NO WRITER ATTRIBUTED

The army of the unemployed is daily assuming more threatening proportions in the United States. While Congress is groping with conservative haste among a multitude of bills designed to relieve the situation, the curtailment of war industries and the rapid discharge of soldiers is adding thousands each week to the already over-supplied labor market. When we add to these two potent sources of unemployed the present inevitable halt in the industrial machinery while it is changing from war to peace operation, the problems of relief become both grave and complex in the extreme.

Efforts instituted by the spectacular appeals of the men themselves are being exerted toward relieving the situation. These efforts are entirely necessary, but in the end they merely strive to eliminate the effects and not the causes of the difficulty. It is foolish to expect industry, however willing it may be, to create jobs arbitrarily out of pure patriotism. A few thousand can be taken care of in this way, but the majority of the surplus labor can only be absorbed through increased production founded upon the solid basis of increased demand for products. The real remedy to this pressing situation must come through the stop-page of the streams of labor which are constantly adding their volumes to the idle army already tramping the streets in search of work.

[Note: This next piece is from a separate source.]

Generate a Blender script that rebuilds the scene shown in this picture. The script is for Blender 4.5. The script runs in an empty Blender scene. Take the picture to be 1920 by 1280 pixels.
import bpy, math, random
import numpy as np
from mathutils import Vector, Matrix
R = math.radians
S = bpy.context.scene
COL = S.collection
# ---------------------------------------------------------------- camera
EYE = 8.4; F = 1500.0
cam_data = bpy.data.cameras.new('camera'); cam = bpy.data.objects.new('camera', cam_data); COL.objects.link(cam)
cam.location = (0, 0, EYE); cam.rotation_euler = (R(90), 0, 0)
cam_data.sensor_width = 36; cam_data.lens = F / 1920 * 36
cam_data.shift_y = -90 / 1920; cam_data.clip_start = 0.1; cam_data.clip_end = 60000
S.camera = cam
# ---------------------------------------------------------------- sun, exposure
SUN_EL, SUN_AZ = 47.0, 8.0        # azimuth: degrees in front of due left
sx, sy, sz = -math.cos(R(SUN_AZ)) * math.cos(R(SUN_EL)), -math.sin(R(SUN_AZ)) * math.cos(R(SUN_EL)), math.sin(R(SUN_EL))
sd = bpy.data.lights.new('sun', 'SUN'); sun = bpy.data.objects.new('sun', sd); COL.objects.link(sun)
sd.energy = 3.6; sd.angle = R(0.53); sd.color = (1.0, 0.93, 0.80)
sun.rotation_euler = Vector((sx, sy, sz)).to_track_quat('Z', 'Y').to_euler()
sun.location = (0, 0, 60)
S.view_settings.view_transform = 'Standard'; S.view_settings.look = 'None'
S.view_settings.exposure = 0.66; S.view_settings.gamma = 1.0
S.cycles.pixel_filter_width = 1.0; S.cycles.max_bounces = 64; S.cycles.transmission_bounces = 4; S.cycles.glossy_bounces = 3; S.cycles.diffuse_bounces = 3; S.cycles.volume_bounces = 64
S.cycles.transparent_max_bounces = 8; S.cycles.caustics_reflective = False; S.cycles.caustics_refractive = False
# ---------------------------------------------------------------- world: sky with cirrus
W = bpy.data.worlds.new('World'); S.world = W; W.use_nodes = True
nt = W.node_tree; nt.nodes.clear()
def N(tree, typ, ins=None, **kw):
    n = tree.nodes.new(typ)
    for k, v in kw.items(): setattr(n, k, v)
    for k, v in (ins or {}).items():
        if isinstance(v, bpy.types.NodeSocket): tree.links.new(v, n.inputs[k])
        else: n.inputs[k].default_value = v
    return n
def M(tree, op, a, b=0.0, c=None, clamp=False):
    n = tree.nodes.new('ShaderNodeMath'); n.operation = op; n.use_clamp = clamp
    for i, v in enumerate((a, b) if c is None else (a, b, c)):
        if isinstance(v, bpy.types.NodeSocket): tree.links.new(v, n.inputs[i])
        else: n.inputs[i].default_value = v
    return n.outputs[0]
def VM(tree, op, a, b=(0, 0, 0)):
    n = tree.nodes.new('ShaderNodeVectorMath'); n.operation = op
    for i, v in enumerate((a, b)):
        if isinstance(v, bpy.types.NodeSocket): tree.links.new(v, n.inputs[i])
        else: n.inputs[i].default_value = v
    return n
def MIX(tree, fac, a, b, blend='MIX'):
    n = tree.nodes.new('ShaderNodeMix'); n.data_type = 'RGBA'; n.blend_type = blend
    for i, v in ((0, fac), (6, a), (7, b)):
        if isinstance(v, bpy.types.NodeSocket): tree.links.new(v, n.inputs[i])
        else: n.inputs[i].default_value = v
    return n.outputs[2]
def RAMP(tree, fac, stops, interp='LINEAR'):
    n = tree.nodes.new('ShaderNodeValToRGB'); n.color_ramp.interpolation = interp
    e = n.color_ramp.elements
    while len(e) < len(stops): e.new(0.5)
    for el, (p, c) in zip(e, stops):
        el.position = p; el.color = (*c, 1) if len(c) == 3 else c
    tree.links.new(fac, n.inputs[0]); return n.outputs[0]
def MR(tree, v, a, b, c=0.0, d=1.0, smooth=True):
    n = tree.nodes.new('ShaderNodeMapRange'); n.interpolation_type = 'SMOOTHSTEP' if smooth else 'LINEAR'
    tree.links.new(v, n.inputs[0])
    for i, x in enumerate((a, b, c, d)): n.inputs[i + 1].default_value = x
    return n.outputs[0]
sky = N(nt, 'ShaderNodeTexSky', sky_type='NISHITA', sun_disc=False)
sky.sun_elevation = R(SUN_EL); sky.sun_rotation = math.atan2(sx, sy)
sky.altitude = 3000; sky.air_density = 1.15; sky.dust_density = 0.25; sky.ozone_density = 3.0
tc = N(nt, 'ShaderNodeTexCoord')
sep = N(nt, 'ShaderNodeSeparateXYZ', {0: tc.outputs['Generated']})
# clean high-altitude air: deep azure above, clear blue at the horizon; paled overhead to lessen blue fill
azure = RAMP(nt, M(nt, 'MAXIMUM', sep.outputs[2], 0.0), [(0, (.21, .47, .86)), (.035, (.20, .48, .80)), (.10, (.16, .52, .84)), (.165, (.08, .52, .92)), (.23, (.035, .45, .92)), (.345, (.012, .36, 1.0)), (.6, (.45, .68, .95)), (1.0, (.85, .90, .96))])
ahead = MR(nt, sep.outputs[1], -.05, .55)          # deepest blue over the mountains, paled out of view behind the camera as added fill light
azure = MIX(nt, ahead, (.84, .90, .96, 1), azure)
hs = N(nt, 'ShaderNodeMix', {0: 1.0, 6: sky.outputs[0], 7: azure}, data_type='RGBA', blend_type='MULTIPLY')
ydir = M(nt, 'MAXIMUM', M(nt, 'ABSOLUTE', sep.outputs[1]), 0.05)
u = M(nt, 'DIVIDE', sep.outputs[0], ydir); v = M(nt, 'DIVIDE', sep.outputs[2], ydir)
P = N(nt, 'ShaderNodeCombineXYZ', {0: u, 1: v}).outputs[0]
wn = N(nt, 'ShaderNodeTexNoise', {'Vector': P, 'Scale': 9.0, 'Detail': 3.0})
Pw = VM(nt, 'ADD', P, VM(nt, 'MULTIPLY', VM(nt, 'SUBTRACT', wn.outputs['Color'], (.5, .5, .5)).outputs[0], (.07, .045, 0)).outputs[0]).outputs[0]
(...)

Instead of thoughts of supporting the men after they are discharged, would it not be better to retain them in the army until industry can take care of them? Even though they are tired of military life is not the army preferable to the bread line? Finally, would it not be better for the men, physically and morally, for the Government to support them in the camps, under protected conditions until there was a need for them in the labor market rather than to turn them out, with or without money, to shift for, themselves? Some action must be taken without delay, not only to relieve those already desperate from lack of employment, but to prevent the situation becoming chronic through constant additions to the over supply of labor. Curtailment of demobilization, except in special cases, seems to be the remedy most needed to alleviate the situation.